Do you always require a resister for the transistor signal (3.3v)? Are the amps coming off Panda too high for the transistor? Does the Panda control the amps that are piped through each pin or does it depend on the power source connected to the Panda (USB or AC/DC power supply)?

Thanks!


#9

Ron, transistors require only a very small amount of current for their base signal. So, a resistor is required since there is nothing inside the Panda that is going to limit that current for you. Use resistors not only with transistors but in switches/buttons, LEDs, etc. - anything that can be harmed by too much current or could draw too much (short) current and harm the Panda.

Merry Christmas!


#10

Thanks Ken,

I was able to get transistors and resistors locally.

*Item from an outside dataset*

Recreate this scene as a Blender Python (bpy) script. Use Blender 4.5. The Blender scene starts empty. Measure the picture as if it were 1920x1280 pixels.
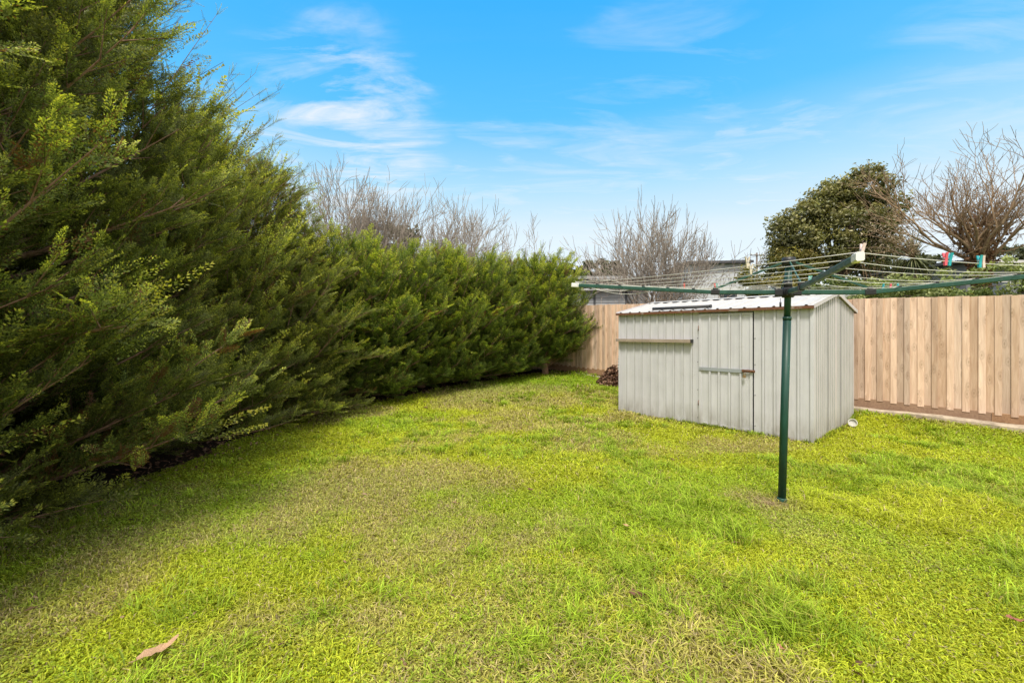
import bpy, math, random
import numpy as np
from mathutils import Vector, Matrix

random.seed(7)
RNG = np.random.default_rng(11)
sc = bpy.context.scene
COL = sc.collection
R = math.radians
PI = math.pi
CAM_H = 1.42
F = 820.0

def sstep(a, b, x):
    t = np.clip((x - a) / (b - a), 0, 1)
    return t * t * (3 - 2 * t)

def ground_z(x, y):
    x = np.asarray(x, float); y = np.asarray(y, float)
    d = (x - 7.08) * -.746 + (y - 6.05) * -.666; s = (x - 7.08) * -.666 + (y - 6.05) * .746
    return 0.37 * sstep(7.6, 12.5, y) + .13 * sstep(1.0, .22, d) * sstep(-1.5, -.2, d) * sstep(4.2, 2.6, s)

def gz(x, y):
    return float(ground_z(x, y))

# ------------------------------------------------------------------ value noise
_H = RNG.random((256, 256))
def vnoise(x, y):
    xi = np.floor(x).astype(int); yi = np.floor(y).astype(int)
    fx = x - xi; fy = y - yi
    fx = fx * fx * (3 - 2 * fx); fy = fy * fy * (3 - 2 * fy)
    a = _H[xi % 256, yi % 256]; b = _H[(xi + 1) % 256, yi % 256]
    c = _H[xi % 256, (yi + 1) % 256]; d = _H[(xi + 1) % 256, (yi + 1) % 256]
    return (a * (1 - fx) + b * fx) * (1 - fy) + (c * (1 - fx) + d * fx) * fy
def fbm(x, y, o=4):
    s = 0; a = .5; n = 0
    for k in range(o):
        s = s + a * vnoise(x * 2 ** k + 17.3 * k, y * 2 ** k + 5.1 * k); n += a; a *= .5
    return s / n

# ------------------------------------------------------------------ mesh helpers
def np_mesh(name, V, T, fattr=None, fcol=None, quads=None, smooth=False):
    """V (N,3); T (M,3) triangles and/or quads (K,4)"""
    me = bpy.data.meshes.new(name)
    V = np.asarray(V, np.float32)
    parts = []
    nt = 0 if T is None else len(T); nq = 0 if quads is None else len(quads)
    li = []
    if nt: li.append(np.asarray(T, np.int32).ravel())
    if nq: li.append(np.asarray(quads, np.int32).ravel())
    li = np.concatenate(li)
    starts = np.concatenate([np.arange(nt) * 3, nt * 3 + np.arange(nq) * 4]).astype(np.int32)
    me.vertices.add(len(V)); me.vertices.foreach_set('co', V.ravel())
    me.loops.add(len(li)); me.loops.foreach_set('vertex_index', li)
    me.polygons.add(nt + nq); me.polygons.foreach_set('loop_start', starts)
    if smooth:
        me.polygons.foreach_set('use_smooth', np.ones(nt + nq, bool))
    for k, a in (fattr or {}).items():
        at = me.attributes.new(k, 'FLOAT', 'FACE'); at.data.foreach_set('value', np.asarray(a, np.float32))
    if fcol is not None:
        at = me.attributes.new('tint', 'FLOAT_COLOR', 'FACE')
        c = np.ones((nt + nq, 4), np.float32); c[:, :3] = fcol
        at.data.foreach_set('color', c.ravel())
    me.update(calc_edges=True)
    return me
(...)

I found this calculator online that helped me calculate what I needed.
http://wolfstone.halloweenhost.com/Lighting/litlec_LEDCalc.html#CalculatorForLEDsInSeries

Not sure if it matters if the resistor is before LED or after. It appears that it’s best to have the LED first (positive side) then the transistor.

Thanks!


#11

Ron - We (or at least I) need to see a bigger picture of that fish in your avatar photo. Good to see you balance your geek time with some quality outdoor recreation. Now if I could just get a FEZ board to tie some flies…


#12

If your intent is still to amplify the voltage to 5V then you will need a resistor and LED on the collector side (‘before’) of the transistor. Please review errol’s comments in the previous thread I referenced. If you put the LED on the other (emitter) side then you will only amplify the current and not the voltage. You could do that w/o the transistor simply by reducing the size of the resistor.


#13

Right on, thanks Ian!

Hi ransomhall,
The lakes are frozen over now, but here is a rainbow caught in Fountain Lake (near Lillooet, BC).


#14

That’s a beauty! I’m as envious of your lakes and rivers as I am your mountains.